Ceux qui furent à la base de cette belle idée avaient-ils conscience de la révolution qu’ils enclencheraient? Comment ne pas l’avoir vue venir, pourtant? Le prix d’une excellente place de théâtre n’équivaut qu’à une place médiocre à l’opéra. Et la première de Così fan tutte à l’Opéra de Naples proposait des tarifs allant de 1.200 à 100 euros pour la plus mauvaise place du théâtre. Sans atteindre de tels sommets, la première catégorie à La Monnaie coûte 159 euros, à l’Opéra royal de Wallonie 85 euros, et 125 euros à l’Opéra des Flandres. Passionnés désargentés et CSP++ ne se croisent que furtivement, au Foyer par exemple, où le verre d’eau est vendu au prix de l’or massif.

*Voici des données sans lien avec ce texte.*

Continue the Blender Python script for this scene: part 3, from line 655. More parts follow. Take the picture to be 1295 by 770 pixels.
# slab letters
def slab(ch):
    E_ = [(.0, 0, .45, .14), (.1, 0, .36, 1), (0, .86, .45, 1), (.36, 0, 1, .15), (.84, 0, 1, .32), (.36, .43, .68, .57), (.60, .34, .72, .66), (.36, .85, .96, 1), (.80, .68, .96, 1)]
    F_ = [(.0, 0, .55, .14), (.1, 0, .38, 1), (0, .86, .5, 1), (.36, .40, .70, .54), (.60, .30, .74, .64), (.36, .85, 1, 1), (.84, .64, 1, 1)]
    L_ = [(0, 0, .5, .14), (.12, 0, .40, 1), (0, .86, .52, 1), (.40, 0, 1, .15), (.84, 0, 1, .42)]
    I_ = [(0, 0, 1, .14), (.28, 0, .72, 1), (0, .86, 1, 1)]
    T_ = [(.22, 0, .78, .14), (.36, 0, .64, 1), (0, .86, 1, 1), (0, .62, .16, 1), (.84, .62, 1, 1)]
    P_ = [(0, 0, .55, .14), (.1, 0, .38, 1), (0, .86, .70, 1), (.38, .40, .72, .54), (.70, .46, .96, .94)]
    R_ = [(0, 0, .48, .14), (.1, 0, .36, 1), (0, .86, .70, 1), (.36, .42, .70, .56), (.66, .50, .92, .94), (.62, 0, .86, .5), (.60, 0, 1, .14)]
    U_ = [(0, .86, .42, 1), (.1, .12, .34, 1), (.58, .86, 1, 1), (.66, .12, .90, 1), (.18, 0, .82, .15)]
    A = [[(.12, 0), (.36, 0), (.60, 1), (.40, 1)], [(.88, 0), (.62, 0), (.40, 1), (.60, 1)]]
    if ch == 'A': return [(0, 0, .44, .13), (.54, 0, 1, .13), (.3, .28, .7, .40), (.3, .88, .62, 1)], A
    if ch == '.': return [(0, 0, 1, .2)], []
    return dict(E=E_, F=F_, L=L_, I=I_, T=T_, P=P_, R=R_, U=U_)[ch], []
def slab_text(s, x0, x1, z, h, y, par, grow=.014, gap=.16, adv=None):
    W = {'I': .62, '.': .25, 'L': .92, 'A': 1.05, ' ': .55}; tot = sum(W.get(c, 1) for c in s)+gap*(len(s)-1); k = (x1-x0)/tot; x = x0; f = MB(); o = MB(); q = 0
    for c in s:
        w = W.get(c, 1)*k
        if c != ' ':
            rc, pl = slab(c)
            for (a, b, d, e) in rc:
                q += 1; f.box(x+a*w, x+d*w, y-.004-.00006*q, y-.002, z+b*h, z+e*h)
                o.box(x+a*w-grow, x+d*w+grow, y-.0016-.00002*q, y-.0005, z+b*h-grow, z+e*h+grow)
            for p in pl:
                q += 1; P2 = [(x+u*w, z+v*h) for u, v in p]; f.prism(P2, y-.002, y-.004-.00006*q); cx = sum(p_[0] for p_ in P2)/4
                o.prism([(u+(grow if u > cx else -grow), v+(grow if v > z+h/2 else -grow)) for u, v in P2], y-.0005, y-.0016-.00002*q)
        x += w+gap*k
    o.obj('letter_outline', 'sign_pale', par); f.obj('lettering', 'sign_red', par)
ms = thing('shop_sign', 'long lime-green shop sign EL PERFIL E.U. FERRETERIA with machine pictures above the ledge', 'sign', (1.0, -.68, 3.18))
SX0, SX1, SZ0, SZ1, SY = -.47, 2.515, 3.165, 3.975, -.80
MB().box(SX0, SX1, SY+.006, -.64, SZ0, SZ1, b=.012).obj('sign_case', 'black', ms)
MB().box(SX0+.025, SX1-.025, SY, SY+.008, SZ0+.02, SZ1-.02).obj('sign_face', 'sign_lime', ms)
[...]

L’opéra, pourtant, est un genre épidermique, un genre de l’épiphénomène. On y va pour profiter – en un moment donné – de la symphonie de plusieurs arts chantant de concert: l’architecture des décors, le soin des costumes, la mise en scène, les musiciens, l’art subtil du chef d’orchestre et les mystères de ces énormes voix qui s’enroulent autour de nos oreilles, comme le serpent du Livre de la jungle. Tout cela sans aucune amplification. L’opéra, c’est sans doute la communion sécularisée de plus de 350 ans de traditions; gagne-t-on à s’affranchir de ses inconforts ou bien font-ils précisément partie de l’expérience? Les sièges épais d’une salle de cinéma et le cocon qu’ils offrent à notre écoute remplaceront-ils jamais la sensation physique d’un suraigu offert directement à notre épiderme? Le bras de fer ne fait que commencer et à ce stade, une chose est certaine: le genre opéra est loin d’avoir dit son dernier mot.

(1) Editions Tristram, 320 p.

(2) Viva l’opéra. A l’UGC De Brouckère, Malines, Anvers, Turnhout. www.ugc.be. Opéra au cinéma. A Bruxelles, Gand, Anvers, Hasselt, Courtrai, Louvain, Bruges, Ostende, Liège, Braine-l’Alleud… www.kinepolis.be.